Évidemment, passer du discours à la réalité n’est pas chose aisée ; surtout lorsqu’il existe toujours une tension permanente entre volonté et réticences institutionnelles, et volonté et réticences populaires localisées. S’il est indiscutable que l’intégration sans même le vouloir s’impose à tous dans la mesure aucun État ou aucun individu, aujourd’hui, ne pourrait vivre comme une île vierge de l’atlantique, il demeure constant que les reflux à l’intégration, comme l’illustre les revirements du Nigeria à Kigali, ne relèvent ni de la fiction ni d’une pure vue d’esprit.

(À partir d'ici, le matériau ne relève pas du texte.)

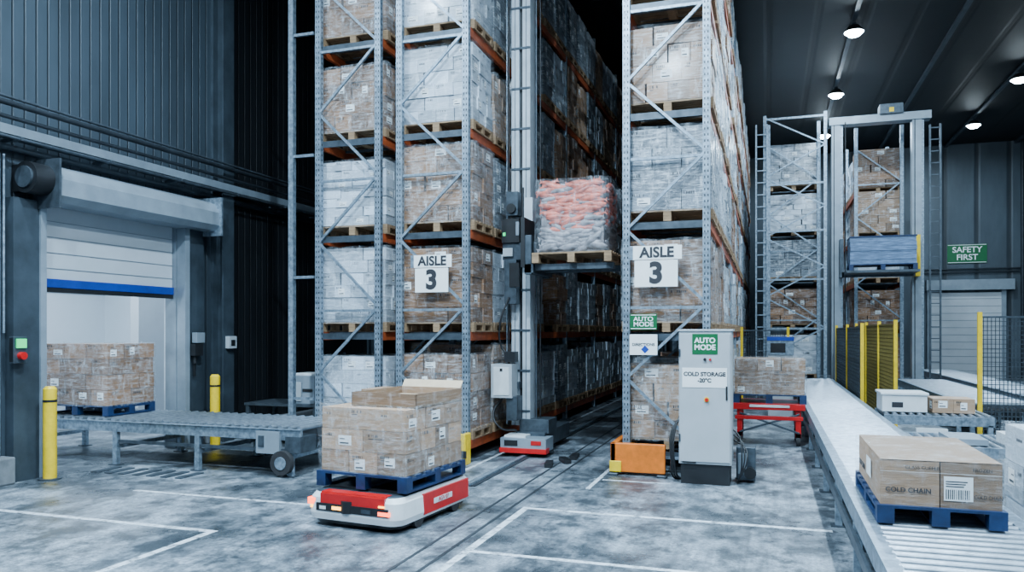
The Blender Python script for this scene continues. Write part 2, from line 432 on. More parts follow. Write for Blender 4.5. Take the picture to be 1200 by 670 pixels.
for z in (.8,2.6,4.4,6.2,8.0): b.beam((-6.74,9.84,z),(-6.36,9.84,z),.04,.04,'galv')
b.box(-6.82,9.78,0,-6.66,9.9,.015,'galvd'); b.build('rack_side_post')

def aisle_sign(x,z,w):
    e=empty('aisle_sign',(x,Y0-.035,z)); q=MB()
    q.box(-w/2,-.012,.0,w/2,0,.335,'label'); q.box(-w/2-.07,-.008,.345,w/2+.05,0,.52,'label')
    q.box(-w/2-.07,-.01,.345,-w/2-.02,-.008,.52,'galv')
    q.box(-w/2,-.004,.3,-w/2+.04,.03,.37,'galvd'); q.box(w/2-.04,-.004,.3,w/2,.03,.37,'galvd')
    q.build('sign_panel',e,bevel=.003)
    text(e,'AISLE',.18,(.01,-.013,.43),bold=.006); text(e,'3',.36,(0,-.015,.165),bold=.016)
aisle_sign(-4.43,2.34,.50)
aisle_sign(-1.34,2.36,.54)
def plate(name,x,y,z0,w,h,mat,txt,size,tm='label',face='-y',sx=1.0):
    e=empty(name,(x,y,z0)); q=MB(); q.box(-w/2,-.01,0,w/2,0,h,mat)
    if mat=='green':
        for a in ((-w/2+.01,.01,w/2-.01,.018),(-w/2+.01,h-.018,w/2-.01,h-.01)): q.box(a[0],-.012,a[1],a[2],-.01,a[3],'label')
    q.build('sign_panel',e)
    text(e,txt,size,(0,-.014,h/2),mat=tm,bold=size*.02,lh=.85,sx=sx); return e
plate('auto_mode_sign',-1.50,Y0-.02,1.82,.34,.20,'green','AUTO\nMODE',.078,sx=1.15)
e=plate('direction_sign',-1.50,Y0-.02,1.50,.35,.26,'label','DIRECTIONS',.05,'ink')
q=MB(); q.obox((.02,-.012,.07),(.07,.004,.07),Matrix.Rotation(.785,3,'Y'),'blue'); q.build('mark',e)

b=MB(); b.box(-1.88,9.55,.04,-1.2,9.62,.40,'orange2'); b.box(-1.88,9.55,.04,-1.81,10.3,.40,'orange2'); b.box(-1.90,9.5,.0,-1.78,9.64,.03,'galvd')
b.box(-1.89,9.53,.04,-1.74,9.55,.18,'yellow'); b.box(-1.3,9.5,0,-1.18,9.64,.03,'galvd'); b.box(-1.84,9.58,0,-1.8,9.62,.04,'galvd'); b.build('rack_end_guard',bevel=.01)
b=MB(); b.box(-4.0,9.55,.0,-3.84,9.62,.42,'yellow'); b.box(-4.02,9.53,.1,-3.82,9.55,.2,'black'); b.box(-3.9,9.62,0,-3.84,9.75,.42,'yellow'); b.build('upright_guard',bevel=.01)

# ---------------------------------------------------------------- control cabinet
e=empty('control_cabinet',(-.70,9.25,0)); q=MB()
q.box(-.28,.02,0,.28,.42,.24,'black'); q.box(-.30,0,.24,.30,.45,1.80,'cab'); q.box(-.315,-.015,1.80,.315,.46,1.825,'cab')
q.box(-.285,-.018,.27,.285,0,1.77,'cab')
q.box(.235,-.03,1.0,.255,-.018,1.16,'black'); 
for z in (.5,1.5): q.box(-.298,-.03,z,-.28,-.0,z+.09,'galvd')
q.box(-.26,-.024,1.14,.25,-.018,1.37,'label'); q.box(-.145,-.024,1.53,.145,-.018,1.77,'green')
q.cyl((0,-.018,1.47),(0,-.04,1.47),.018,'black'); q.cyl((.06,-.018,1.47),(.06,-.04,1.47),.014,'red')
q.cyl((0.02,-.018,1.0),(0.02,-.03,1.0),.03,'yellow'); q.cyl((.02,-.03,1.0),(.02,-.05,1.0),.02,'red')
q.box(-.26,-.022,.25,-.1,-.018,.27,'black')
q.build('cabinet_body',e,bevel=.006)
text(e,'AUTO\nMODE',.085,(0,-.026,1.65),mat='label',bold=.003,lh=.95)
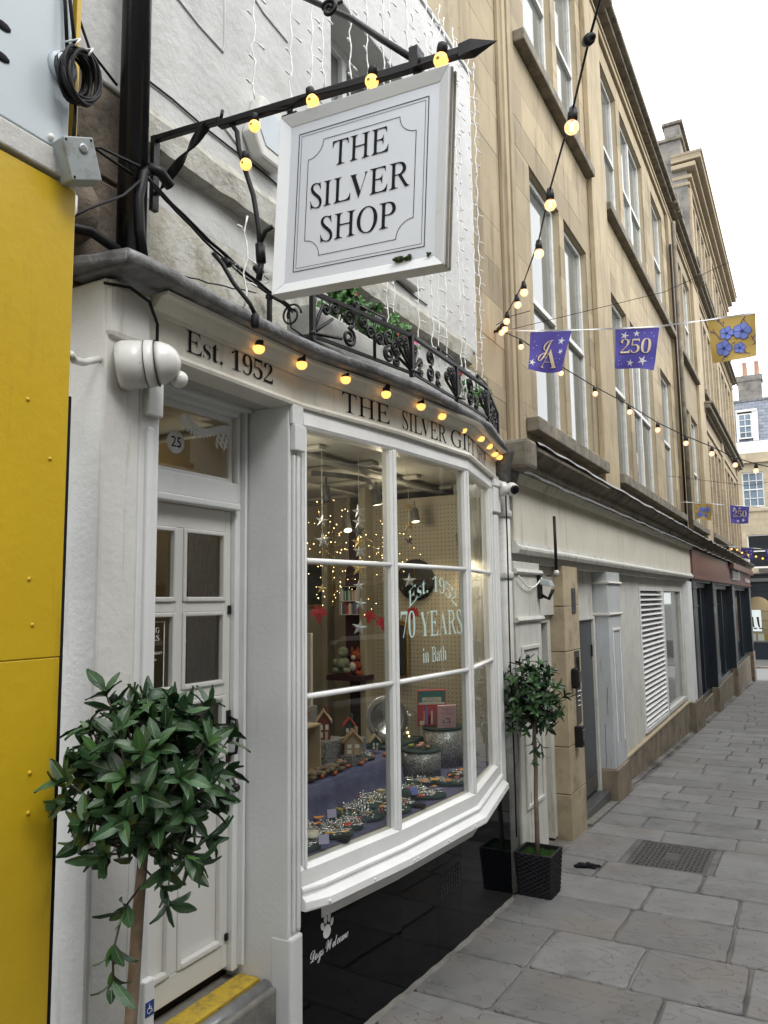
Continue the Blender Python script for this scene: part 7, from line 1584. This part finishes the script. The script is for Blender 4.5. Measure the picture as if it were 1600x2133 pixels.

La pratique quasi régulière du repli sur soi, du retour vers l’espace national, pour quelque raison que ce soit, s’affirme ici comme la marque du décalage entre les discours lucides épousant les contours de la réalité telle qu’elle s’impose à tous ou telle qu’elle est parfois vécue intensément au niveau des zones transfrontalières, et les actes concrets destinés à créer de toutes pièces ou renforcer une réalité de substitution voulue ou souhaitée par un petit nombre. Cette démarche contradictoire contribue, bien entendu, à saper les vertus discursives attendues de l’intégration. Bien plus, elle semble, comme Donquichotte dans sa lutte contre les moulins à vent, vouloir remettre en cause, à proprement parler, un contexte mouvant qui ne saurait pourtant être remis en cause. Les réticences sont bien réelles, c’est une chose ; l’intégration est bien programmée, aidée ou non, à aller vers l’avant, c’en est une autre.
Dr. Sali Bouba Oumarou, Tanger le 28 juin 2018.